The 1833 Education Returns (BHRS vol.67) tell us that there were three Sunday Schools in Carlton: two of the Established Church and the other of the dissenting congregation. Children from both Carlton & Chellington attended these schools. Our earliest reference to a Mixed Parochial School, taking children from both Carlton & Chellington, is in 1869 (Kelly's Directory) when Miss Beattie was Mistress. Later Kelly's directories (1898, 1910) tell us the school had been built in 1859 for 105 pupils. Before this, an Elizabeth Beattie had been Mistress of the Infants' School in Harrold 1853-54 so it is not unlikely that she came to Carlton to preside over the new bigger school. The census of 1871 tells us that she was still a school mistress and living in 'school cottage' at Bridgend, Carlton.  

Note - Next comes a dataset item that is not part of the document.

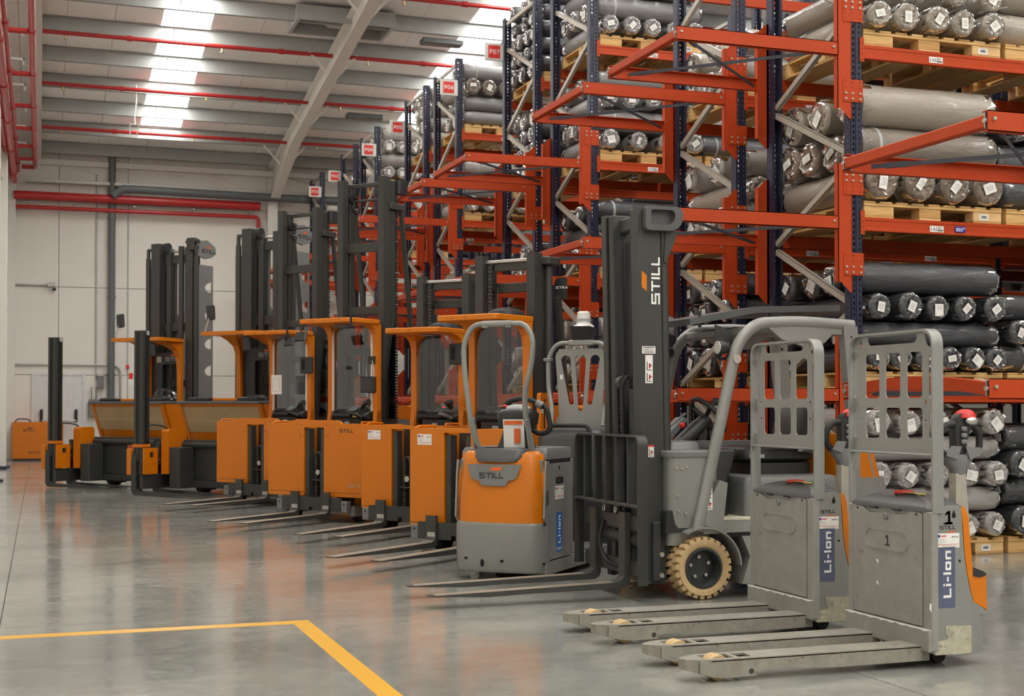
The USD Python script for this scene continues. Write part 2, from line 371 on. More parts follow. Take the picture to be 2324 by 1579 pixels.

The First Education Act was passed in 1870 (more correctly it was known as the Elementary Education Act). It was a milestone in the provision of education in Britain demonstrating central government's unequivocal support for education of all classes across the country. It also sought to secularise education by allowing the creation of School Boards. These were groups of representatives, elected by the local ratepayers and the Board had the powers to raise funds to form a local rate to support local education, build and run schools, pay the fees of the poorest children, make local school attendance compulsory between the ages of 5 and 13 and could even support local church schools, though in practice they replaced them, turning them into Board run schools (known as Board Schools). The Act required a questionnaire of local schools in 1870. The return from Carlton read as follows: ‘Carlton (united with Chellington) Existing: School without the District, but available for it. Harrold Church of England School, places for 9 children. Required: Accommodation for 100 children in the village of Carlton. If Carlton and Chellington National Church of England School be at once made efficient by a supply of school furniture, and by the appointment of a certified teacher, no further accommodation will be required' (ibid). Vestry Minutes of 1872 recorded 'Financial support for schools'; and also recorded a meeting of the School Committee dated 15/11/1872 which ratified the  "form of agreement between the School Committee & Schoolmaster and the resolution that children of labourers should be charged 1d a week for attendance at day school"  (P92/8/1). (School fees were abolished in the 1891 Elementary Education Act).